MUON-CATALYZED FUSION - OLD AND NEW ASPECTS OF ENERGY-PRODUCTION

Muon catalyzed fusion of deuterium and tritium (muCF) yields the same energy gain per reaction as fusion with magnetic or inertial confinement (17.6 MeV). The crucial points of muCf are, however, very different, namely (a) the energy cost W(mu) for production of one mu- and (b) the number n of reactions a single muon can catalyze on the average. (b) is ultimately limited by the effective sticking probability omega(f) : n less-than-or-equal-to 1/omega(f). With ''standard'' methods one has W(mu) almost-equal-to 5 GeV, omega(f) = 0.5%. Hence a ''standard'' muCF reactor can never reach a net energy gain.
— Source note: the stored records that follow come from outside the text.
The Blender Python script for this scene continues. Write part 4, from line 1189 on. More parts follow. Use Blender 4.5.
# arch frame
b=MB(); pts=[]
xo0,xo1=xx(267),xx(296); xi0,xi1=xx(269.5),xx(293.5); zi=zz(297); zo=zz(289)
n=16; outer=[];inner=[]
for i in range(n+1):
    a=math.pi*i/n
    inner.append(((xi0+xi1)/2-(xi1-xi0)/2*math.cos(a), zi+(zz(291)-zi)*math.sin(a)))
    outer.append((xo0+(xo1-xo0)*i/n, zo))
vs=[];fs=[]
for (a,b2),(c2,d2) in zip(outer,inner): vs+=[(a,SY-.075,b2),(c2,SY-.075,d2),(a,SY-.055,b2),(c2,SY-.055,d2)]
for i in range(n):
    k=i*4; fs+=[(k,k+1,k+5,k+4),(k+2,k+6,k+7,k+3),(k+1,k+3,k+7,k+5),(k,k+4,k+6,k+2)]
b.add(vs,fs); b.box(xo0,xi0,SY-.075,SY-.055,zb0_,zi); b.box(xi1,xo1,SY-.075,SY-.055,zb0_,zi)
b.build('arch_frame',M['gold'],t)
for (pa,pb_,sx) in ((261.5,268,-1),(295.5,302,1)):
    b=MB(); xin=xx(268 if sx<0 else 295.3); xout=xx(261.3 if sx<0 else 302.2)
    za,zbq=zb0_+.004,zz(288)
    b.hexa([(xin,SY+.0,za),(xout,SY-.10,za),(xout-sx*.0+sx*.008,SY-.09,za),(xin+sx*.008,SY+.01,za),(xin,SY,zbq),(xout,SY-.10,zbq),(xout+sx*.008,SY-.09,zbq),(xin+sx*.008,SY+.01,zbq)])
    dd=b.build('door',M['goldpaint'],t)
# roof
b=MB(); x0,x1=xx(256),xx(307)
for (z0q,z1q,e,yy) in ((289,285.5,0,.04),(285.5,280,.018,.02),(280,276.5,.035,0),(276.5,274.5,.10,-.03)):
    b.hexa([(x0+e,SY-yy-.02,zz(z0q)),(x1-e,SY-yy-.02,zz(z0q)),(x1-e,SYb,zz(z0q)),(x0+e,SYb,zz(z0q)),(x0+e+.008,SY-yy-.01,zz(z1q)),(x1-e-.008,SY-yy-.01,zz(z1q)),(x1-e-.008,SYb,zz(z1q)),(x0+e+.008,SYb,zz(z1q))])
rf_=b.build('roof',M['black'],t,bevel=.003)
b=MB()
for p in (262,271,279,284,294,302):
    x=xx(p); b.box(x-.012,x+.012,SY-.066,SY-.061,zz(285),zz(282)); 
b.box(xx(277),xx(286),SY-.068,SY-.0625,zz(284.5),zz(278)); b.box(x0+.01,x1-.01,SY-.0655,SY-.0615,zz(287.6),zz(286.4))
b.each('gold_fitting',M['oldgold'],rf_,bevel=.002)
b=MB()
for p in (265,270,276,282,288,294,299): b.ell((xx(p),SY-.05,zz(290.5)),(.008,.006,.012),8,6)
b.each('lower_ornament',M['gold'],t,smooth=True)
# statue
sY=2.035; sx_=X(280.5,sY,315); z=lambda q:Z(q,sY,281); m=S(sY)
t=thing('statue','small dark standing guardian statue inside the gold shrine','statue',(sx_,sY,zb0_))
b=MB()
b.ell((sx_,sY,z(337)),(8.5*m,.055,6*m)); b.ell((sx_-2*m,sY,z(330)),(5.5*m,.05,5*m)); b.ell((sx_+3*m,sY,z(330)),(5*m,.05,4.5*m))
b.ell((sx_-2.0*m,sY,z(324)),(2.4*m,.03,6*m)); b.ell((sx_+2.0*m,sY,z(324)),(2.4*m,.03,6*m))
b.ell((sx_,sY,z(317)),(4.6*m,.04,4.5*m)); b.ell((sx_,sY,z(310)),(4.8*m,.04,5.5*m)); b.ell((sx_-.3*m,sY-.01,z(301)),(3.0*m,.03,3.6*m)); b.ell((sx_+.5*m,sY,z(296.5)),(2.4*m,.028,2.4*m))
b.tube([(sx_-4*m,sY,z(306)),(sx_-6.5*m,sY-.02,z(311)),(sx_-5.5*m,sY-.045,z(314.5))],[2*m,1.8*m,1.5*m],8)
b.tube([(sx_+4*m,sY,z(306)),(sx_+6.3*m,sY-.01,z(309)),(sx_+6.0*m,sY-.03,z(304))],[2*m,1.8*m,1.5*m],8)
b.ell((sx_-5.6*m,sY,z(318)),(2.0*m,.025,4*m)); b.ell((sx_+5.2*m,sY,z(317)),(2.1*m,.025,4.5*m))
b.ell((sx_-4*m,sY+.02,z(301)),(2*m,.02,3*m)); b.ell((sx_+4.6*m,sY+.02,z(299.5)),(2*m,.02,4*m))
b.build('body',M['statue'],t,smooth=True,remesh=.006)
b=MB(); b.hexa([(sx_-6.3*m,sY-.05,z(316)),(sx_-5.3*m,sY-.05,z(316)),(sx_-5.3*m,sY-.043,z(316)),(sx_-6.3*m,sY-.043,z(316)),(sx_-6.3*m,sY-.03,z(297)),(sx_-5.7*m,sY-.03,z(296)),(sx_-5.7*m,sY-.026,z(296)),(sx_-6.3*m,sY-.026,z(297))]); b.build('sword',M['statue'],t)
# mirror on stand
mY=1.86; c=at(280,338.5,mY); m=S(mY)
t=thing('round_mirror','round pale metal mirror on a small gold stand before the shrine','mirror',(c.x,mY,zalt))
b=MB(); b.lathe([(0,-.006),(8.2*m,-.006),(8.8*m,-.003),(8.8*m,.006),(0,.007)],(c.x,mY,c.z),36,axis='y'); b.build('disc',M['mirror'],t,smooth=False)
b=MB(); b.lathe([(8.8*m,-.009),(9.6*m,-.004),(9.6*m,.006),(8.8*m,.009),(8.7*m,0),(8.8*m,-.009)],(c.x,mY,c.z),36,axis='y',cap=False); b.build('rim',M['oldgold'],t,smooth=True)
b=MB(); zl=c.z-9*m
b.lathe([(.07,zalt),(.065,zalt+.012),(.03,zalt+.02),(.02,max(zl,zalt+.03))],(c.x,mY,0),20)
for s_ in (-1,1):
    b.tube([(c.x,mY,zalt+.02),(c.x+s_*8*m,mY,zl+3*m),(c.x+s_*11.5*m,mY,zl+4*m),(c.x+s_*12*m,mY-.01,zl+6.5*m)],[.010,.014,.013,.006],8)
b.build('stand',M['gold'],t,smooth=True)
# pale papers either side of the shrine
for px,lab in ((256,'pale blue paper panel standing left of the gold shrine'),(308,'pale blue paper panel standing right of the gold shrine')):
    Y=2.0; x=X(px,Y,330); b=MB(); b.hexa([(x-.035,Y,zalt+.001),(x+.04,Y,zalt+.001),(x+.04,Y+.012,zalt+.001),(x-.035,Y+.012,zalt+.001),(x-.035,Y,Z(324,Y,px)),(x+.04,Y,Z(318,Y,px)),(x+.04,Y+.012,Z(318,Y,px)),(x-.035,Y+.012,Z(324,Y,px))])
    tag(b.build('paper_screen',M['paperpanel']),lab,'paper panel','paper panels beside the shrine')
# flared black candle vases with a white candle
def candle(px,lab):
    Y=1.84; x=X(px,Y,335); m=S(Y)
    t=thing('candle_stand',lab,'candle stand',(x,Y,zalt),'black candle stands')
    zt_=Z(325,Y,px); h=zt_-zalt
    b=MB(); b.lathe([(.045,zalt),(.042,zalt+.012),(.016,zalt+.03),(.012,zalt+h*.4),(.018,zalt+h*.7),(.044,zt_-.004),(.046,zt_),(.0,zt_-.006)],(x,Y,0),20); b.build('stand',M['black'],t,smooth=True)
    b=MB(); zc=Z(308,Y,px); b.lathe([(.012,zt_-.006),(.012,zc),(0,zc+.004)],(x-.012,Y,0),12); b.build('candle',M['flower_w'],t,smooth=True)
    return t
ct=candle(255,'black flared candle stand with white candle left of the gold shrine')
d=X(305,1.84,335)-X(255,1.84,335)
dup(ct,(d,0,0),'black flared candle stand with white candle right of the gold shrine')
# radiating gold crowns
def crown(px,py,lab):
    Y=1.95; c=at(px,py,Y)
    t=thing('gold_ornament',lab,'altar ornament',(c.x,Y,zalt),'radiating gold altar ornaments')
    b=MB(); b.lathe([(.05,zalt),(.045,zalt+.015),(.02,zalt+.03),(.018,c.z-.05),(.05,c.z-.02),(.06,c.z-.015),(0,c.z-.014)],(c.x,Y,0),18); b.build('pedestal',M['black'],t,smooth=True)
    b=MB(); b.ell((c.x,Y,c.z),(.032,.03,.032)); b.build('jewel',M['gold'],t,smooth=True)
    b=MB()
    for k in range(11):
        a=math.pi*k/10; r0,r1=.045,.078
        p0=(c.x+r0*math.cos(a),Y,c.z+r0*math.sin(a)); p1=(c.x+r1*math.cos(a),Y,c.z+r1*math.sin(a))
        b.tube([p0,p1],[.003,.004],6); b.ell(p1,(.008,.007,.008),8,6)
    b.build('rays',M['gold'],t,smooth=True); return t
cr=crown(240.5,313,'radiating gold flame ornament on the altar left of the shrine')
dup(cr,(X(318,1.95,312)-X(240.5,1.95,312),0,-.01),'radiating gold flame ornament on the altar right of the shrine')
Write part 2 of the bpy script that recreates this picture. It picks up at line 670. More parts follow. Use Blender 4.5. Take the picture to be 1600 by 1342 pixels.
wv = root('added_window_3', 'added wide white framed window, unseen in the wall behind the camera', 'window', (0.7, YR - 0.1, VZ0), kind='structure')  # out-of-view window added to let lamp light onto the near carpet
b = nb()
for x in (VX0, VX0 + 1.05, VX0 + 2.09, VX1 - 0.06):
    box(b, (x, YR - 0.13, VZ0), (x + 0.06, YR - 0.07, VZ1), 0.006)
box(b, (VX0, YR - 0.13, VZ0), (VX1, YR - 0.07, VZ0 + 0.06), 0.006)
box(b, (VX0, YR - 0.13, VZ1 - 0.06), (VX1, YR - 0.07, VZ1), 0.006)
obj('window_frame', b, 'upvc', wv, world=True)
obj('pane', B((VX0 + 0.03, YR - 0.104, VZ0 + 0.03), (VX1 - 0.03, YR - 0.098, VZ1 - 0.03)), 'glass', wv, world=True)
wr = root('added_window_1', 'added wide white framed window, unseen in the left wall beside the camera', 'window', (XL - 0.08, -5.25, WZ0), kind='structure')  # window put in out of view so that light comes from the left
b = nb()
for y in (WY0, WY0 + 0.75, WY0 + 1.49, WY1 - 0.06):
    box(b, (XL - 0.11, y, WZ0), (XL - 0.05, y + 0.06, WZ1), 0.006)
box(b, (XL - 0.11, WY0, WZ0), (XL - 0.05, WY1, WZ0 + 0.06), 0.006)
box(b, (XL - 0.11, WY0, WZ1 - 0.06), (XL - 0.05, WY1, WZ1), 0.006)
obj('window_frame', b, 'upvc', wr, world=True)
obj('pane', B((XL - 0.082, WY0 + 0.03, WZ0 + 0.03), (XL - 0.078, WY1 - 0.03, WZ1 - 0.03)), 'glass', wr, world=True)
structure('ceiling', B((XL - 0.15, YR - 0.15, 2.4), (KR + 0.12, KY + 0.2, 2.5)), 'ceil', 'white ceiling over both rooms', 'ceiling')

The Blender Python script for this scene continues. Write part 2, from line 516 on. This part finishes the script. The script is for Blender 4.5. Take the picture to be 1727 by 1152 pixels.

To solve this problem, ways discussed since about a decade are to increase the efficiency by both (i) energy multiplication using a fissionable blanket and (ii) breeding. A new way to increase the safety of fission devices mostly due to Yu. Petrov is outlined. On the other hand there is a hope to lower W(mu) slightly and omega(f) drastically, the latter by artificial reactivation. New theoretical results for beam cooling in an omegatron type driven integrated muCF reactor, important for W(mu) and, in particular, omega(f), is presented.